Business Architecture (BA) is developed based on goals and overall business objectives. They help in the smooth functioning of different organizational units inside and outside the technology components.

Organizations are adding complexity by mapping different frameworks, languages, and notations to an environment that is already too complex to understand. As human beings, we are naturally "visually" oriented. We cannot "see" the essence of a problem or solution in 400 pages of text.

A proper framework for business architects should outline a structure representing the complex interactions between business, information, people, processes, and technology.

Once and for all, what is a Framework for Business architecture?

 

The BACOE Business Architecture Framework defines how to organize the structures and components within an architecture. In addition, the framework may be used to describe an organization's current, future, and gap analysis states.

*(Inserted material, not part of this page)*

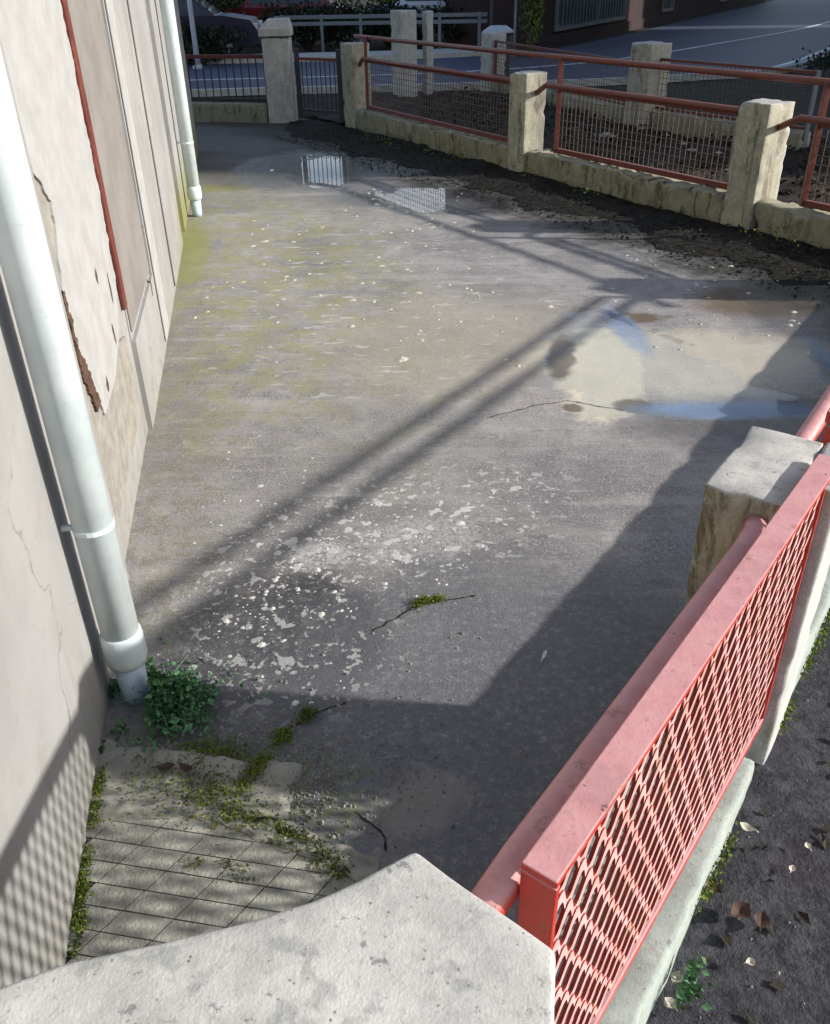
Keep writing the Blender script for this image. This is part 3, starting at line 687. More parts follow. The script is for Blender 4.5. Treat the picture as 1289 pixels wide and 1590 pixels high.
# plan outline of the coping (rounded on the yard side)
out = [P(0.518, -0.372), P(0.498, -0.184)]
out += [Vector((0.10, 0.30, 0)), Vector((0.02, 0.12, 0)), Vector((-0.55, 0.12, 0)), Vector((-0.60, 0.44, 0))]
out += [Vector(p) for p in ((-0.52, 0.462, 0), (-0.423, 0.488, 0), (-0.367, 0.511, 0), (-0.30, 0.527, 0), (-0.235, 0.541, 0), (-0.175, 0.556, 0), (-0.12, 0.576, 0), (-0.07, 0.600, 0))]
def prism(outline, z0, z1, name, mat, parent, bev=0.008, amp=0.002):
    bm = bmesh.new(); org = Vector(parent['_o'])
    lo = [bm.verts.new(p + Z * z0) for p in outline]; fbot = bm.faces.new(lo)
    r = bmesh.ops.extrude_face_region(bm, geom=[fbot]); vs = [v for v in r['geom'] if isinstance(v, bmesh.types.BMVert)]
    bmesh.ops.translate(bm, verts=vs, vec=Z * (z1 - z0)); bmesh.ops.recalc_face_normals(bm, faces=bm.faces[:])
    top = [e for e in bm.edges if all(abs(v.co.z - z1) < 1e-5 for v in e.verts)]
    vert = [e for e in bm.edges if abs(e.verts[0].co.z - e.verts[1].co.z) > 0.02 and e.calc_face_angle(0) > 0.5]
    bmesh.ops.bevel(bm, geom=top + vert, offset=bev, segments=3, profile=0.5, affect='EDGES')
    bmesh.ops.triangulate(bm, faces=bm.faces[:])
    for it in range(5):
        es = [e for e in bm.edges if e.calc_length() > 0.03]
        if not es or len(bm.verts) > 15000: break
        bmesh.ops.subdivide_edges(bm, edges=es, cuts=1); bmesh.ops.triangulate(bm, faces=[q for q in bm.faces if len(q.verts) > 3])
    bm.normal_update()
    for v in bm.verts: v.co += v.normal * noise.fractal(v.co * 9, 1.1, 2.1, 3) * amp; v.co -= org
    me = bpy.data.meshes.new(name); bm.to_mesh(me); bm.free(); me.polygons.foreach_set('use_smooth', [True] * len(me.polygons))
    o = bpy.data.objects.new(name, me); COL.objects.link(o); me.materials.append(MAT[mat]); o.parent = parent; return o
prism(out, -0.05, 0.90, 'wall', 'conc_pale', par)

PZ = 0.90
def near_pillar(s0, s1, n0, n1, label, seed, z0=-0.05, h=PZ):
    t = thing('concrete_pillar', tuple(P((s0 + s1) / 2, (n0 + n1) / 2, 0)), label, 'pillar', 'concrete fence pillars')
    rough_block('shaft', 'conc', P(s0, n0, z0), U * (s1 - s0), NN * (n1 - n0), Z * (h - z0), t, 0.030, 0.0024, 0.006, 0.035, seed)
    return t
t2 = near_pillar(1.50, 1.805, -0.368, -0.217, 'stained concrete pillar carrying the far end of the near red mesh panel', 3)
rough_block('pilaster', 'conc_white', P(1.607, -0.2165, -0.04), U * 0.215, NN * 0.072, Z * 0.937, t2, 0.035, 0.003, 0.010, 0.03, 6)
near_pillar(6.05, 6.33, -0.42, -0.14, 'concrete pillar at the right corner of the yard outside the frame edge', 9)
kt = thing('base_wall', tuple(P(3.0, -0.27, 0)), 'low greenish concrete base wall under the near red fence', 'low wall')
rough_block('plinth', 'kerb', P(0.35, -0.375, -0.05), U * 1.147, NN * 0.224, Z * 0.32, kt, 0.035, 0.005, 0.012, 0.05, 4)
rough_block('plinth', 'kerb', P(1.808, -0.375, -0.05), U * 4.24, NN * 0.224, Z * 0.32, kt, 0.05, 0.005, 0.012, 0.05, 5)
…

Business Architecture frameworks can also organize architecture into different "views" and "transformations" that make sense to various stakeholders. Thus, views are the other complementary projections of the enterprise model.

For an organization desirous of developing a business architecture, there are various self-described frameworks to choose from. Depending on the complexity and scale of the enterprise, they can select from commercial, defense industry, and government frameworks.

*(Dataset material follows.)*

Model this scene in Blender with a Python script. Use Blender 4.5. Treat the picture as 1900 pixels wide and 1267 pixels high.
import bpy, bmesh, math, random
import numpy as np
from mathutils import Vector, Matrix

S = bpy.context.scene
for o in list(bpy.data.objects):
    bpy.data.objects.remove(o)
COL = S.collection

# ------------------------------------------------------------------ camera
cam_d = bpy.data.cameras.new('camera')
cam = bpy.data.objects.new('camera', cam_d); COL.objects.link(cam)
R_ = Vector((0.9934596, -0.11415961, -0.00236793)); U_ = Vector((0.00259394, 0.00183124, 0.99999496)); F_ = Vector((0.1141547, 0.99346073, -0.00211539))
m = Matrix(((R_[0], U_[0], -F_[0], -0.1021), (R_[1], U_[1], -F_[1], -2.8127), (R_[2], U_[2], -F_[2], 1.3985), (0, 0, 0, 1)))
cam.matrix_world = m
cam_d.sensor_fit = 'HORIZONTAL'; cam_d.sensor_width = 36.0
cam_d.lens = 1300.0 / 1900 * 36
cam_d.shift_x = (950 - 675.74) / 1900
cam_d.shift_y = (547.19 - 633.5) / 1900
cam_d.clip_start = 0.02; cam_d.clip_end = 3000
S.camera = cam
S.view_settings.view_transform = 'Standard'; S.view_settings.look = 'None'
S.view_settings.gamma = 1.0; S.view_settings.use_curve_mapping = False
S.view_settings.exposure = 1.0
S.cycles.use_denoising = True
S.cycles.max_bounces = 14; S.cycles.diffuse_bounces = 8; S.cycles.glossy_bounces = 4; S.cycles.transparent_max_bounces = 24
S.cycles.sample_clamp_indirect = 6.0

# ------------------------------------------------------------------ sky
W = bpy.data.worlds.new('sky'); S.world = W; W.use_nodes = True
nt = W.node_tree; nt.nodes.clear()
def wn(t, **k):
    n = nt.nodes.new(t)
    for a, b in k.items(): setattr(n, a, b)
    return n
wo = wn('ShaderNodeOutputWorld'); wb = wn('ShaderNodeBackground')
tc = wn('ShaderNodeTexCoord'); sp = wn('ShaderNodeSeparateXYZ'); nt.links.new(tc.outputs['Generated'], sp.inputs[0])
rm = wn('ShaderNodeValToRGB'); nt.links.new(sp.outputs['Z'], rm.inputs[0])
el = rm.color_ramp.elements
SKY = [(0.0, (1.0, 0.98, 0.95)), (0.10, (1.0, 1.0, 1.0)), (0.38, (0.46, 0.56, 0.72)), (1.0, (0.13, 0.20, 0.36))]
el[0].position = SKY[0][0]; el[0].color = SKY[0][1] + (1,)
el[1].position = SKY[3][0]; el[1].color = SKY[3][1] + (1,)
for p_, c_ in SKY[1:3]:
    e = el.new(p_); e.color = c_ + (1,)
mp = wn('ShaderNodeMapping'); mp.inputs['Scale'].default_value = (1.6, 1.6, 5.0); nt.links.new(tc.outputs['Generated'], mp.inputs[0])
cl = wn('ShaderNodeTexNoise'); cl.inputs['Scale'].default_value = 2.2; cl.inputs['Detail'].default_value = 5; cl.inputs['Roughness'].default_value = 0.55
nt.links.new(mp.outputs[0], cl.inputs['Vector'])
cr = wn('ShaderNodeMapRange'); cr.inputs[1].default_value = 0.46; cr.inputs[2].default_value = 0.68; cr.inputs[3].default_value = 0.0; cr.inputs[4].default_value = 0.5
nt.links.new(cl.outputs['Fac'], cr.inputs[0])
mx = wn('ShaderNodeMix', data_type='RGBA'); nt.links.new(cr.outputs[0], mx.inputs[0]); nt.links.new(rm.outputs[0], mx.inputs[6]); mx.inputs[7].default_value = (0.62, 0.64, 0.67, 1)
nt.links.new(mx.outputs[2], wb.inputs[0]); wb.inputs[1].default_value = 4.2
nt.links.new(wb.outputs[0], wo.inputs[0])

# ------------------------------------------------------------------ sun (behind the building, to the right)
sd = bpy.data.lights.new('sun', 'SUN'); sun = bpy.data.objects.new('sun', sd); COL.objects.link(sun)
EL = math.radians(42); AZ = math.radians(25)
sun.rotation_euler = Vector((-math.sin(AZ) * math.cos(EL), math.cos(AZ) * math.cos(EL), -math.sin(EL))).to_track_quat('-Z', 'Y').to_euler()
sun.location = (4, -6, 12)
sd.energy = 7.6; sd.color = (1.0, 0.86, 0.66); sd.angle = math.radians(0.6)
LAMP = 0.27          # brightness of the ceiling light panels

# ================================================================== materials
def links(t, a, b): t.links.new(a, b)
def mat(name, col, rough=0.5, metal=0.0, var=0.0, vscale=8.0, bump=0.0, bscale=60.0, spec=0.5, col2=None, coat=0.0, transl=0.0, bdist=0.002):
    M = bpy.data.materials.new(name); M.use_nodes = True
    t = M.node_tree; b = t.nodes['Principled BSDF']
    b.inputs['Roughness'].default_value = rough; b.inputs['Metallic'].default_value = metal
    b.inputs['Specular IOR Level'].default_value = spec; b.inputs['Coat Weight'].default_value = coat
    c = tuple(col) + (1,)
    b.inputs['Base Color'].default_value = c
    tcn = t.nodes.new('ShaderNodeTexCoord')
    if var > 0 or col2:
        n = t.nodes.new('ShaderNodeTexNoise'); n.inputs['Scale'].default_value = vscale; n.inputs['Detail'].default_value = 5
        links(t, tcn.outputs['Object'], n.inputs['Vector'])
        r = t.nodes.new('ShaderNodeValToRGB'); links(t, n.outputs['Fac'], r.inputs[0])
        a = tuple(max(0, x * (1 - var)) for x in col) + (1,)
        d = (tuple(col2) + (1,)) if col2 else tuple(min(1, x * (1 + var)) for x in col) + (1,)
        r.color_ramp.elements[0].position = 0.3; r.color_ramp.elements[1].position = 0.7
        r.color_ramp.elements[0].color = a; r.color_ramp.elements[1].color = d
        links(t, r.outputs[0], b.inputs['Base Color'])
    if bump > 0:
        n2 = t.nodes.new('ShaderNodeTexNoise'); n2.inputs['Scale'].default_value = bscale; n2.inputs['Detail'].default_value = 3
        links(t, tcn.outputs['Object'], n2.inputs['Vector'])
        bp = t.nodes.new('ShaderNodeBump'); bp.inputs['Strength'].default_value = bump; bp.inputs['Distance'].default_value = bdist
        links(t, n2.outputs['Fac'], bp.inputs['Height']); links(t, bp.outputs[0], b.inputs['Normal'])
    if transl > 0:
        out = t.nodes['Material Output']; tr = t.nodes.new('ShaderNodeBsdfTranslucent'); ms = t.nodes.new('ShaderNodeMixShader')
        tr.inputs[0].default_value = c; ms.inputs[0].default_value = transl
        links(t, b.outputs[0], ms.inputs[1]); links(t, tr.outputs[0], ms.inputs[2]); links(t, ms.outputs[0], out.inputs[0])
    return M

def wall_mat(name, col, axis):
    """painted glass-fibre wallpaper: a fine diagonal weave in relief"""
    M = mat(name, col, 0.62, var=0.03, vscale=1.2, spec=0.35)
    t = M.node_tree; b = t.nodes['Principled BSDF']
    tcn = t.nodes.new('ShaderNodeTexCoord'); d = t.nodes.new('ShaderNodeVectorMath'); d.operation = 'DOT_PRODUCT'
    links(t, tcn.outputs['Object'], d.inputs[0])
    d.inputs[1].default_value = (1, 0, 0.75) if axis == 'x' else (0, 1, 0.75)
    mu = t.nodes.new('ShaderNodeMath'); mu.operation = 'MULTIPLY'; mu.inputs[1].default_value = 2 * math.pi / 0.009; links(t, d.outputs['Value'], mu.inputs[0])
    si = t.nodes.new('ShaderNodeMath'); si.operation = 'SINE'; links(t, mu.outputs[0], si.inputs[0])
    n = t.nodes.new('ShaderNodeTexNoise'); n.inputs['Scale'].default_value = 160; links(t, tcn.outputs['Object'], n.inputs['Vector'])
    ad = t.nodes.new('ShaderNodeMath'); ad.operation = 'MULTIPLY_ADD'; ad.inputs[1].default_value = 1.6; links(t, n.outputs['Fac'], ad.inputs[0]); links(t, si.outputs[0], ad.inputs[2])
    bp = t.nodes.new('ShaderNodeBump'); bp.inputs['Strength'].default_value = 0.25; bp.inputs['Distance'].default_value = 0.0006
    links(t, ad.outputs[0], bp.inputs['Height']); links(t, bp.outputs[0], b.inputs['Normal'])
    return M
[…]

Frameworks such as DODAF, MODAF, and TOGAF are classified as Implementation Frameworks and/or methodologies in combination with a framework. DODAF, MODAF, and TOGAF's so-called "frameworks" are continuously modified and altered. If you were using Version 8.9 of the framework and we now have Version 10, what does that say about the foundation and knowledge we got from Version 8.9? Compare approaches to Business Architecture HERE.

The practitioner-standard “frame of reference” for Business Architects.

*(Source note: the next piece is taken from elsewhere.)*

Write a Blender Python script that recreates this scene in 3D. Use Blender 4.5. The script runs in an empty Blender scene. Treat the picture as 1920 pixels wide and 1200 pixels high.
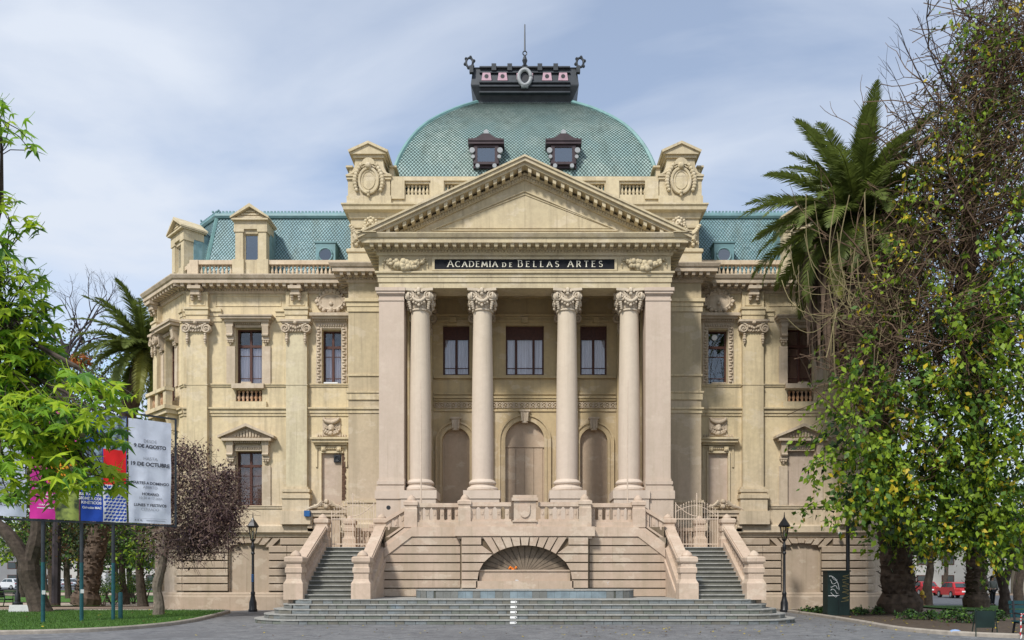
import bpy, math, random
import numpy as np
from mathutils import Vector, Matrix
PI = math.pi
rad = math.radians
RN = random.Random(11)
scene = bpy.context.scene
col = scene.collection

# ---------------------------------------------------------------- camera, sky, sun, exposure
CAM_Y, CAM_H, FPX, CX, HY = -37.5, 1.6, 1500.0, 984.0, 1080.0
cd = bpy.data.cameras.new('camera'); cam = bpy.data.objects.new('camera', cd); col.objects.link(cam)
cam.location = (0, CAM_Y, CAM_H); cam.rotation_euler = (rad(90), 0, 0)
cd.sensor_fit = 'HORIZONTAL'; cd.sensor_width = 36.0; cd.lens = FPX / 1920 * 36
cd.shift_x = -(CX - 960) / 1920; cd.shift_y = (HY - 600) / 1920
cd.clip_start = 0.1; cd.clip_end = 3000
scene.camera = cam
scene.render.resolution_x, scene.render.resolution_y = 1024, 640
SUN_EL, SUN_AZ = 46, -30          # degrees; azimuth from the camera side, negative = from the left
world = bpy.data.worlds.new('World'); scene.world = world; world.use_nodes = True
nt = world.node_tree; nt.nodes.clear()
def N(nt, typ, **kw):
    n = nt.nodes.new(typ)
    for k, v in kw.items():
        if k in n.inputs.keys() if isinstance(k, str) else False: n.inputs[k].default_value = v
        else: setattr(n, k, v)
    return n
wo = N(nt, 'ShaderNodeOutputWorld'); bg = N(nt, 'ShaderNodeBackground'); bg.inputs['Strength'].default_value = 0.15
sky = N(nt, 'ShaderNodeTexSky', sky_type='NISHITA', sun_disc=False)
sky.sun_elevation = rad(SUN_EL); sky.sun_rotation = rad(180 + SUN_AZ); sky.air_density = 1.0; sky.dust_density = 0.6; sky.ozone_density = 1.0
tc = N(nt, 'ShaderNodeTexCoord'); sep = N(nt, 'ShaderNodeSeparateXYZ'); nt.links.new(tc.outputs['Generated'], sep.inputs[0])
zz = N(nt, 'ShaderNodeMath', operation='ADD'); nt.links.new(sep.outputs['Z'], zz.inputs[0]); zz.inputs[1].default_value = 0.22
zm = N(nt, 'ShaderNodeMath', operation='MAXIMUM'); nt.links.new(zz.outputs[0], zm.inputs[0]); zm.inputs[1].default_value = 0.05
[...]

The BACOE Business Architecture Framework™ has become virtually the world standard for expressing and laying out the framework for business architecture and has the tools every business architect needs.

It consists of a two-dimensional classification model based on the intersection of six communication questions (What, Where, When, Why, Who, and How) with two models defining the two characteristics of interest to the business- architecture models and business relationship models.

  • The strong point of this Framework is that it represents the only complete, non-redundant, and detailed coverage of an organization.

  • Business Architecture, defined in terms of this Framework, leads to the acknowledgment that there is more to an organization than mere data and processes.

  • There are numerous other issues, multiple locations, and timing factors to consider while planning its development.

Business Architecture Framework

All frameworks have the goal of outlining a structure that can represent the complex interactions between people, processes, and technology. We define how to organize the structures and components within an architecture - capturing all business architecture standards. This may be used to describe the current, future, and gap analysis states of an organization.

  • The BACOE Business Architecture Framework organizes architecture into different “views” that make sense to different stakeholders.

  • Thus, views are the different complementary projections of the enterprise model.

  • The “views” based approach of architecture frameworks is good in less complex, small-scale scenarios.

Architecture Framework vs. Architecture Methodology

A framework is not a methodology, and a methodology is not a framework. A framework can possibly accommodate many methods, but there is no proven methodology that works across multiple frameworks (at least not in the practitioner's world).

A methodology is a set of practices and procedures applied to a specific branch of knowledge. A methodology contains proven processes to follow in planning, defining, analyzing, designing, building, testing, and implementing the area under consideration.

An outstanding methodology simplifies and standardizes the process; it can be customized to meet an organization's specific standards and practices.

An outstanding methodology is correct, up-to-date, complete, and concise; it defines deliverables; it has methods, techniques, standards, practices, roles, and responsibilities; it has suggested timings and sequences and dependencies; and it has associated education.

Guidelines or principles are not methodologies either. A guideline might tell you what operations you can do or provide suggestions on deliverables. Methodologies should provide a predefined path or paths – a "roadmap" or a "recipe."

A methodology should allow you to do something "Monday morning"—you shouldn't have to figure out how to take a guideline and turn it into a path. How can a beginning practitioner be expected to "modify" or "customize" a methodology if they have not actually done Architecture?

The BACOE - Pinnacle Business Group, Inc. Quick Start Methodology meets the criteria for a Business Architecture Methodology.